##### GIVEN MATERIAL #####

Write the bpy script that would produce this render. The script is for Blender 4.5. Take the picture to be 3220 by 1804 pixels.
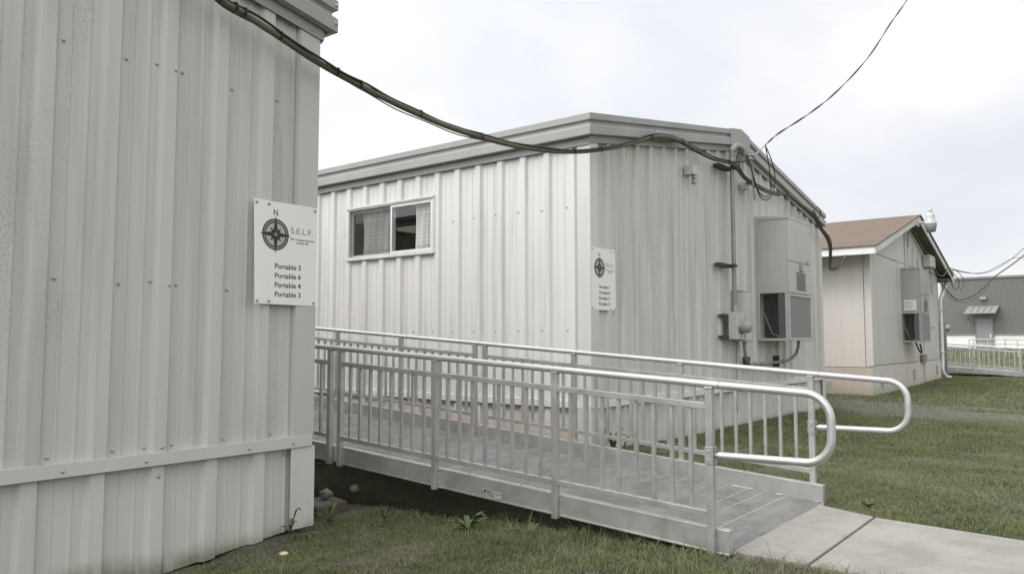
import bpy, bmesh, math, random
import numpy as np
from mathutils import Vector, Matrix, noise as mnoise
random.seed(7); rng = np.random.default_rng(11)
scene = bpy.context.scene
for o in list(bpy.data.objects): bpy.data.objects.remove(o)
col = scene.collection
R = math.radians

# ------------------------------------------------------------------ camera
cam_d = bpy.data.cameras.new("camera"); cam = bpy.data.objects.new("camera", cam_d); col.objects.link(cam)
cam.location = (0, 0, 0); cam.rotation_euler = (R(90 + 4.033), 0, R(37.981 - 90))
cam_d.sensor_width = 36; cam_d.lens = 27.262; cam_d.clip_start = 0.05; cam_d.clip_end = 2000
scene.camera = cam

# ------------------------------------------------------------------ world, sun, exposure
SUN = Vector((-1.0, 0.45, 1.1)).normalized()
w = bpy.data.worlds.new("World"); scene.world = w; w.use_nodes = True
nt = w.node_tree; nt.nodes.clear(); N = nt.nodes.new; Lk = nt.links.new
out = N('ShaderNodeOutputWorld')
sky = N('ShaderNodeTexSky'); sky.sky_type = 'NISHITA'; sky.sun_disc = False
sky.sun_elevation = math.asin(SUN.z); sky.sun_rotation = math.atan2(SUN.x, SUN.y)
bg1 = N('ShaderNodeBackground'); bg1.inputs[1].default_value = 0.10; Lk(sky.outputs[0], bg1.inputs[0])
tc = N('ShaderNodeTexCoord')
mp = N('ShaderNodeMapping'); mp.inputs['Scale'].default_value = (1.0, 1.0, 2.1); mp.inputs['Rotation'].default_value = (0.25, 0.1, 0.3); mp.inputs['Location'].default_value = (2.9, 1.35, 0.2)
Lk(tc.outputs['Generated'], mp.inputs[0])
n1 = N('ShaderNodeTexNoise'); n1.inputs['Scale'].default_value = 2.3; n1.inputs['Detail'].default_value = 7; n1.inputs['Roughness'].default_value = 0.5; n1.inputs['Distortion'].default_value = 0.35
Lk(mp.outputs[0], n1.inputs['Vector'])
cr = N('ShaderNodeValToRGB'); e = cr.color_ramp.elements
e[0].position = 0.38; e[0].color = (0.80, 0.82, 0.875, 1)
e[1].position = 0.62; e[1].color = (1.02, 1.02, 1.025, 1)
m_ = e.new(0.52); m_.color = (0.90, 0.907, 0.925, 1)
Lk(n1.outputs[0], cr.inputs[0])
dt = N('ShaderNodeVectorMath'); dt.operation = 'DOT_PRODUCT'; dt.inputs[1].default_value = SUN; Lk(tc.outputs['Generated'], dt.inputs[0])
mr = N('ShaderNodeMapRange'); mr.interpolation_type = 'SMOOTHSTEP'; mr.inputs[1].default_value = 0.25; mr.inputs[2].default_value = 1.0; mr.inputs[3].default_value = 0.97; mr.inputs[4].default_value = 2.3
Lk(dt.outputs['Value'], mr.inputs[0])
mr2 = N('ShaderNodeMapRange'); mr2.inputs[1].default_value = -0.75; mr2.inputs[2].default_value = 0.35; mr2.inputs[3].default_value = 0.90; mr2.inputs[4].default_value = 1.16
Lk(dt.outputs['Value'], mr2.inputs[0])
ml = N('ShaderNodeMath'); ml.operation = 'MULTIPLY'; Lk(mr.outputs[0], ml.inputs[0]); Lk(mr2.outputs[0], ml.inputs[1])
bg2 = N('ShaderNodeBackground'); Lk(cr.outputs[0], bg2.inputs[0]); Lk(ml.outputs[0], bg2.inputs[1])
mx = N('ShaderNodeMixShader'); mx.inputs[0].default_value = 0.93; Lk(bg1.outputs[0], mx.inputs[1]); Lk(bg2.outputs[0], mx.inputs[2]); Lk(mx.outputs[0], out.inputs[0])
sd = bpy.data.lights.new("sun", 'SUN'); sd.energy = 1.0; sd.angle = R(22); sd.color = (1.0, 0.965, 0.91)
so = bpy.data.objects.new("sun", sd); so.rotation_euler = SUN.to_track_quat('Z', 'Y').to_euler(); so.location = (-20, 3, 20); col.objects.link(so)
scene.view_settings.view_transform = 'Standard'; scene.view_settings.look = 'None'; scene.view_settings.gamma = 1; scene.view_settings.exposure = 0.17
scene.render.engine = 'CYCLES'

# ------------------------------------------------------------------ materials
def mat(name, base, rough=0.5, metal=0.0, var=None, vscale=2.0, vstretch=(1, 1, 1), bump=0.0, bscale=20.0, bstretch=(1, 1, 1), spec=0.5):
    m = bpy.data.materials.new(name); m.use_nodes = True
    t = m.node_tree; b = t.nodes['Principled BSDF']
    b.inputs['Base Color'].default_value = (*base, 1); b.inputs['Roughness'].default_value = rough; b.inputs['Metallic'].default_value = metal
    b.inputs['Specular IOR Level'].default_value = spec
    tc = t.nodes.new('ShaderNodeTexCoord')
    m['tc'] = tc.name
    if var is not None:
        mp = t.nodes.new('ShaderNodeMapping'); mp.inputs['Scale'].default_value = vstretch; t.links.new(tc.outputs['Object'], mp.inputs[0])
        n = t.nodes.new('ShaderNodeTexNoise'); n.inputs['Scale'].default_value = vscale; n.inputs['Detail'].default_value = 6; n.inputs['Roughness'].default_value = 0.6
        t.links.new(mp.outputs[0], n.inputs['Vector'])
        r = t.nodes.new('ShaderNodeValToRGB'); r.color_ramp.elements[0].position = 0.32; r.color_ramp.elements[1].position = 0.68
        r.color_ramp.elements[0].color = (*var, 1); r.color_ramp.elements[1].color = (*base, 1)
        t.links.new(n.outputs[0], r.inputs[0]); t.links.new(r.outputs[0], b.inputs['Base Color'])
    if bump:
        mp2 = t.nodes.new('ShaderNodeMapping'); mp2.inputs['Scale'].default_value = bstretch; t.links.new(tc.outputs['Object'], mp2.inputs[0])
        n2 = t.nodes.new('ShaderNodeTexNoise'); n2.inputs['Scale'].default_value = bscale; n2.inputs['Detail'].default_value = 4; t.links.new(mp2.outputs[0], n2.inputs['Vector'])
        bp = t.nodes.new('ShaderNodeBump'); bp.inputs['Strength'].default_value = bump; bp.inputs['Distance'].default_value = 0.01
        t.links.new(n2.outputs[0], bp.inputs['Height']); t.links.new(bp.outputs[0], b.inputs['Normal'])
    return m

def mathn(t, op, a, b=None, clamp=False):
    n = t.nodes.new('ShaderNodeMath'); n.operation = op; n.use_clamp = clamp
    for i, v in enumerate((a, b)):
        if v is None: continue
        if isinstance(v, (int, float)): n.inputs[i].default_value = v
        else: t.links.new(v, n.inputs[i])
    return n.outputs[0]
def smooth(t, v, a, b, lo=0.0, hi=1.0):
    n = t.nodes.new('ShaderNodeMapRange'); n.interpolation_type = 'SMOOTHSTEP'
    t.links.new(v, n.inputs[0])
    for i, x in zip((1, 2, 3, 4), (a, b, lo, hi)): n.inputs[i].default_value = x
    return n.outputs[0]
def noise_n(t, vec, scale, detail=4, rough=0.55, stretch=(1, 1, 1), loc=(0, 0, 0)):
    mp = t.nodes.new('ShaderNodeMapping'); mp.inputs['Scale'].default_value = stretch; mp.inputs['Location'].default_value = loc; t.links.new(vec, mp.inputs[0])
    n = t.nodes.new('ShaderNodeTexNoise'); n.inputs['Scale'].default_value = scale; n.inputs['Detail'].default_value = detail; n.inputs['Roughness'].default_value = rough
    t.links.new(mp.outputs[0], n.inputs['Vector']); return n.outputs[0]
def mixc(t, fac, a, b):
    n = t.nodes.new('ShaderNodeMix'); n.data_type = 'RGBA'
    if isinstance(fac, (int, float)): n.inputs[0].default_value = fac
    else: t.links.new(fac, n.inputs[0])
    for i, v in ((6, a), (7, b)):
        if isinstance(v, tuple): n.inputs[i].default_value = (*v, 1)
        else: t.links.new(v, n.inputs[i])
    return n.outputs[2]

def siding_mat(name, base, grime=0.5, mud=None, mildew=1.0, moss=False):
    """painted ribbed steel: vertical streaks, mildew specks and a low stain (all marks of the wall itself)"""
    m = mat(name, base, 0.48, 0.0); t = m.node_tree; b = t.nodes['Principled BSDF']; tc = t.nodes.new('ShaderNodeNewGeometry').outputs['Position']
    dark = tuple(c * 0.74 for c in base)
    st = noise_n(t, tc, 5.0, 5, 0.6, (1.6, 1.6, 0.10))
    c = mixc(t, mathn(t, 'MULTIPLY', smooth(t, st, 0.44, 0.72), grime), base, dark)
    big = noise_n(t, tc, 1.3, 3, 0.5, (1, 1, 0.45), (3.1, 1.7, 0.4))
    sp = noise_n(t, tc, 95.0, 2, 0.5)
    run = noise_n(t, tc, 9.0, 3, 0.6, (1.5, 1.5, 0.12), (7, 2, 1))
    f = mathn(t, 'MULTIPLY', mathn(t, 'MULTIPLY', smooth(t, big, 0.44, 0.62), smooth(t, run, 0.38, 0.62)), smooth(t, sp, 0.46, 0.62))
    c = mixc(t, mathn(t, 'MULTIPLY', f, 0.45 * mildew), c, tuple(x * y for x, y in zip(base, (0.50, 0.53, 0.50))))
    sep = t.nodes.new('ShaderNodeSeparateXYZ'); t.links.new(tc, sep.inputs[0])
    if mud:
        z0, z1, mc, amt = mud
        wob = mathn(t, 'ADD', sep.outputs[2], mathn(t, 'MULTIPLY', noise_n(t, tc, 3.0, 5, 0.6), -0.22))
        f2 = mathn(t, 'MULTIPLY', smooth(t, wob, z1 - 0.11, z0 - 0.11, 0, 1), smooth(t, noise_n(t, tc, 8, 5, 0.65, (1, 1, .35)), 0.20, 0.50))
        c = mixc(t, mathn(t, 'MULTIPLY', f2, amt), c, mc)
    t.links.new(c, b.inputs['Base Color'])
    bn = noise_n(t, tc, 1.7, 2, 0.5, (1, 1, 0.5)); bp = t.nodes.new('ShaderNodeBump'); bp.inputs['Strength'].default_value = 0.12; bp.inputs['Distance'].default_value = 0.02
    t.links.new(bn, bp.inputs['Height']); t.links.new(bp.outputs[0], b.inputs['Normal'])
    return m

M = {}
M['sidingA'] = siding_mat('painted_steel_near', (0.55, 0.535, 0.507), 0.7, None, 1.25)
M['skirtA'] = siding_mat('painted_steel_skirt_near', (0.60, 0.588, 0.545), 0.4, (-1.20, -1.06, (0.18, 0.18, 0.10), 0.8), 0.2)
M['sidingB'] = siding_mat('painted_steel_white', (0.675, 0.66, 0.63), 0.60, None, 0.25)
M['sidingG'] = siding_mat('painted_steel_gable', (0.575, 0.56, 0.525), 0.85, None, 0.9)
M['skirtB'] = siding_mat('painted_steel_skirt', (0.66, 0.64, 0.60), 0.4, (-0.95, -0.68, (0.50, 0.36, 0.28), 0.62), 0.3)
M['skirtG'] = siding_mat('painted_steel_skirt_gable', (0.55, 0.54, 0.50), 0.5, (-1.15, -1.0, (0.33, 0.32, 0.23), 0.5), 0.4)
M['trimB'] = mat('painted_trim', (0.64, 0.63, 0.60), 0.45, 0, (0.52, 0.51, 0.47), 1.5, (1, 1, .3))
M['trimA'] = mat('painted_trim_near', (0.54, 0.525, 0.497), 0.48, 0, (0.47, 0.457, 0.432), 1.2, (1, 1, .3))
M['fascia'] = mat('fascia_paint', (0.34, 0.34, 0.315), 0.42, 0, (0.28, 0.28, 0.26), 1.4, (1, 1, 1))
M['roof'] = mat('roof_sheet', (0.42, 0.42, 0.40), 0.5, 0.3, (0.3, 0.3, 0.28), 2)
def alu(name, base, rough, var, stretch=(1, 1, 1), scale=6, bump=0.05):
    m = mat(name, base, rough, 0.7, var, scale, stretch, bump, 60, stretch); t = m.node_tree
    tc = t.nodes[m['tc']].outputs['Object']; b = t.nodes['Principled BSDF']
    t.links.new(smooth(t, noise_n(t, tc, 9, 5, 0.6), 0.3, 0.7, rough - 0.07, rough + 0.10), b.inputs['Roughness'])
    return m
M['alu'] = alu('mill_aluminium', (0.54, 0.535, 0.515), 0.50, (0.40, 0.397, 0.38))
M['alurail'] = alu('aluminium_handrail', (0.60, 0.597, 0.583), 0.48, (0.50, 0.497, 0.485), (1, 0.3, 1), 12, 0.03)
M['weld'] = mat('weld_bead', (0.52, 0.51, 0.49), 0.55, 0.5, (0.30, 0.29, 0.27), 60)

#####

TASK REQUIREMENTS:
Starting at the first line of the material, output exactly the lines up to and including the one with "scene.camera = cam". Do not include the pictures.

RESPONSE:
Write the bpy script that would produce this render. The script is for Blender 4.5. Take the picture to be 3220 by 1804 pixels.
import bpy, bmesh, math, random
import numpy as np
from mathutils import Vector, Matrix, noise as mnoise
random.seed(7); rng = np.random.default_rng(11)
scene = bpy.context.scene
for o in list(bpy.data.objects): bpy.data.objects.remove(o)
col = scene.collection
R = math.radians

# ------------------------------------------------------------------ camera
cam_d = bpy.data.cameras.new("camera"); cam = bpy.data.objects.new("camera", cam_d); col.objects.link(cam)
cam.location = (0, 0, 0); cam.rotation_euler = (R(90 + 4.033), 0, R(37.981 - 90))
cam_d.sensor_width = 36; cam_d.lens = 27.262; cam_d.clip_start = 0.05; cam_d.clip_end = 2000
scene.camera = cam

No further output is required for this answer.